The bank’s average branch is about 2,500 square feet. The biggest branch at nearly 3,500 square feet is in Alameda South Shore Center, a huge waterfront shopping district. In about a month, “we’re going to move to 2,500 square feet” in the same shopping center, Colombo said, reducing the monthly lease amount. The move opportunity resulted from remodeling projects in the shopping center. The branch was acquired in a December 2013 merger with Bank of Alameda. In that merger, Bank of Marin acquired $170 million worth of loans along with $230 million in deposits.

The smallest branch of Bank of Marin is in Tiburon, with about 1,475 square feet. The Corte Madera branch has 2,200 square feet and is the largest in terms of deposits.

The bank also expects to add another loan-production office for commercial banking in the East Bay, Colombo said. The location will likely follow the hiring of key people to serve a particular market, he said. “We are going to find the people. Then we will find the location,” Colombo said, possibly Walnut Creek or Lafayette in the Diablo Valley.

Bank of Marin also has one branch in Napa and one in San Francisco.

Due to extremely high valuations, the San Francisco real estate market includes many properties purchased by tenants-in-common, requiring fractionated loans with multiple buyers on one property.
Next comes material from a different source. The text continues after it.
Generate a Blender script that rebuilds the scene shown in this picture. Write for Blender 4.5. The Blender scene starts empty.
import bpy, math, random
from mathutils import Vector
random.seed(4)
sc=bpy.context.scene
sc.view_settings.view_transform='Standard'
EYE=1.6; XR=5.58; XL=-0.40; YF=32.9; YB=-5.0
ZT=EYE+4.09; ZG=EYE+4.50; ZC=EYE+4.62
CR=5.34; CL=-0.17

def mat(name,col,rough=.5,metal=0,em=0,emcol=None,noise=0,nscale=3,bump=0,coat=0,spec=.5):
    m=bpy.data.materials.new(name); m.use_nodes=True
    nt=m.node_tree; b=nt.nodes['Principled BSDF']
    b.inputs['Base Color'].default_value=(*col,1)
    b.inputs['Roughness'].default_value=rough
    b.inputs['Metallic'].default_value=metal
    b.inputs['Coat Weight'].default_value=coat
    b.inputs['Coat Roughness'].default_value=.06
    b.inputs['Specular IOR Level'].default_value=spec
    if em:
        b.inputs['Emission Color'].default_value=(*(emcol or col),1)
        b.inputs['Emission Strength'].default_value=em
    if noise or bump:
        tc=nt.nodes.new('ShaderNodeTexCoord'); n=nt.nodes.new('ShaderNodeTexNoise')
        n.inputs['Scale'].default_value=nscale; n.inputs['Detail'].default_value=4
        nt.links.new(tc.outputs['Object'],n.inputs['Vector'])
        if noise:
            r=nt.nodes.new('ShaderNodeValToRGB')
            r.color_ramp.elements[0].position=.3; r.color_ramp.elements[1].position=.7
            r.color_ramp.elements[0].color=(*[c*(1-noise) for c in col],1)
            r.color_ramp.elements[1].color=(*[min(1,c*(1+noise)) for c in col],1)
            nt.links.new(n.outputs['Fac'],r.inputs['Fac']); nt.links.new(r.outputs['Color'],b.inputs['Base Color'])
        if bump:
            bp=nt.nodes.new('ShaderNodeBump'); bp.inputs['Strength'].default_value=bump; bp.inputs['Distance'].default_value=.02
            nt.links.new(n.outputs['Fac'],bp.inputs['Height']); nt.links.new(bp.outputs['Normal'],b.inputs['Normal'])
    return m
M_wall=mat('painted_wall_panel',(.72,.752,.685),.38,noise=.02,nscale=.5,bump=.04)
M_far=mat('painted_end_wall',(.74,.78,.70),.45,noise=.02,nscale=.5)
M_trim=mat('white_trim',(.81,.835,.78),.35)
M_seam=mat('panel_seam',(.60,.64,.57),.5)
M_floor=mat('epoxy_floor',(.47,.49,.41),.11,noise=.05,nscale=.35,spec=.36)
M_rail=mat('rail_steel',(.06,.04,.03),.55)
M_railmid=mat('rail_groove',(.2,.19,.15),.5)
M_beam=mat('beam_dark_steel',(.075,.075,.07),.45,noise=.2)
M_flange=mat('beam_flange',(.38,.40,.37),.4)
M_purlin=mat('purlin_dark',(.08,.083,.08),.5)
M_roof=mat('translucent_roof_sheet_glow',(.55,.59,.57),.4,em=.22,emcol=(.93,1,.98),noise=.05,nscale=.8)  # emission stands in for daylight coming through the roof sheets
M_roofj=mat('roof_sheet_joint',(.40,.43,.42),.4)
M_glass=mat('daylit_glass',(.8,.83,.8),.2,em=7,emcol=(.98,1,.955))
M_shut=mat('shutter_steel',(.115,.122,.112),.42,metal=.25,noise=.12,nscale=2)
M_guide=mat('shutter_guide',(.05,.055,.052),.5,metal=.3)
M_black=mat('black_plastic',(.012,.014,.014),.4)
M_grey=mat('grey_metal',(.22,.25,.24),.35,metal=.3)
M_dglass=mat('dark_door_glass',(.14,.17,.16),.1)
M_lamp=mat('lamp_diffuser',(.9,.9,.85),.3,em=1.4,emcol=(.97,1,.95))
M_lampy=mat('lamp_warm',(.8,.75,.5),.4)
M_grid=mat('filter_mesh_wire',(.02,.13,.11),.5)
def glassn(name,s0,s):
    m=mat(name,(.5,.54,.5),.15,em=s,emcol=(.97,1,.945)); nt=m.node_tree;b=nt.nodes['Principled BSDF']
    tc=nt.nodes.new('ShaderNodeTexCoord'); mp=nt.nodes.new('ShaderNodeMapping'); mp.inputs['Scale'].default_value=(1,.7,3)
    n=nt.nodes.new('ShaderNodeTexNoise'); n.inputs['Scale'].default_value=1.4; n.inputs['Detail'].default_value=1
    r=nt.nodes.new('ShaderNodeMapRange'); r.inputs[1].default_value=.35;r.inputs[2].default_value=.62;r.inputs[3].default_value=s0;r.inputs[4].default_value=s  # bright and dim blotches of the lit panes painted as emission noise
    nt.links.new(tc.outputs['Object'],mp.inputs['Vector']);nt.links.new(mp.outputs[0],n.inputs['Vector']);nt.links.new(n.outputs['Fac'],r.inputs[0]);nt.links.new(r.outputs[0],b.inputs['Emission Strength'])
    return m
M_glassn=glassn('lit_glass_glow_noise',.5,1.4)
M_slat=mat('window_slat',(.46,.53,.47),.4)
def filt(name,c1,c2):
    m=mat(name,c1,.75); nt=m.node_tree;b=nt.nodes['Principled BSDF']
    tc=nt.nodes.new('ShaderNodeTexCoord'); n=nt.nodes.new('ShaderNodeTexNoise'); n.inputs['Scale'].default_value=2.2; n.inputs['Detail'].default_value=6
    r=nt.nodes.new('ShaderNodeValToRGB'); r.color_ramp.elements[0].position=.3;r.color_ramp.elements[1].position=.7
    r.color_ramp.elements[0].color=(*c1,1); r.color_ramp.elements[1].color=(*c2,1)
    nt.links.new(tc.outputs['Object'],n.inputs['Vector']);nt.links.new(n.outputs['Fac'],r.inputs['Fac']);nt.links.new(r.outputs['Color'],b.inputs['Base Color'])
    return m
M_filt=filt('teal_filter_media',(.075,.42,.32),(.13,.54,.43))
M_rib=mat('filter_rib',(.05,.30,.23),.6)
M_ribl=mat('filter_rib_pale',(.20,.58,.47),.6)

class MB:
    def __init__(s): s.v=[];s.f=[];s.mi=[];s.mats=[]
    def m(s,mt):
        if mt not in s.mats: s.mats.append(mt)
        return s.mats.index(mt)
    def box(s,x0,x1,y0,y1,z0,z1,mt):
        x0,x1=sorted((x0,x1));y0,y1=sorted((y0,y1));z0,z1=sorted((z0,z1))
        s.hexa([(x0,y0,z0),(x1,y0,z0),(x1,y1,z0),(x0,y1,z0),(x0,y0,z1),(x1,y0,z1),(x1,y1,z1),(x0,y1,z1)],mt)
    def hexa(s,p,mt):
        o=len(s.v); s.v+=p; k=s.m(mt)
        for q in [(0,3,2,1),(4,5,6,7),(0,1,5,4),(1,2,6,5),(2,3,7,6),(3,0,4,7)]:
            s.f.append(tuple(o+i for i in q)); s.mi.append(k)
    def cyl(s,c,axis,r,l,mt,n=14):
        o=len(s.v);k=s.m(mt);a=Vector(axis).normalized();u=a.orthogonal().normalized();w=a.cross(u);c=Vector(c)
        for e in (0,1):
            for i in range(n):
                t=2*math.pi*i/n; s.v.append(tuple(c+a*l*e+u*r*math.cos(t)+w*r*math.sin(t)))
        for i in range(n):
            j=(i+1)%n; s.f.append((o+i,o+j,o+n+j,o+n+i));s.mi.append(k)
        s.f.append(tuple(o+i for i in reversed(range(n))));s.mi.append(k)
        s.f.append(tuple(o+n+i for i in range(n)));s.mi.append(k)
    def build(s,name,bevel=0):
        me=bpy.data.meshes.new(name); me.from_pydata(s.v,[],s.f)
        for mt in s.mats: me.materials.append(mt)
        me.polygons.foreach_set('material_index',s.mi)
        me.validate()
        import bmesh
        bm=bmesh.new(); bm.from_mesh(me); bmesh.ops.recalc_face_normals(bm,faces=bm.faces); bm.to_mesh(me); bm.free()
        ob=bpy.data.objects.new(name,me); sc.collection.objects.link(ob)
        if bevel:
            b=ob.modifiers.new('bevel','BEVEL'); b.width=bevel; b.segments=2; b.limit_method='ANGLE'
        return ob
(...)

Bank of Marin is one of very few banks that originate tenants-in-common loans, and increased its portfolio in this niche market about $8 million in the first quarter to a total of about $60 million.

In a dozen years serving this part of the San Francisco market, the bank had no loan defaults. “It’s a nice market,” Colombo said. “We do a fair amount of business there. There is a need. We have had excellent credit results. They don’t have those in the Bay Area other than San Francisco.”

The bank has a favorable deposit base in that nearly 45 percent of its deposits are non-interest-bearing demand deposits. “That is a huge benefit we have over our competitors,” Colombo said. “When rates rise, our costs don’t rise equally.”

Bank of Marin has total assets of $2 billion. Founded in 1989 and with headquarters in Novato, Bank of Marin is the sole subsidiary of Bank of Marin Bancorp.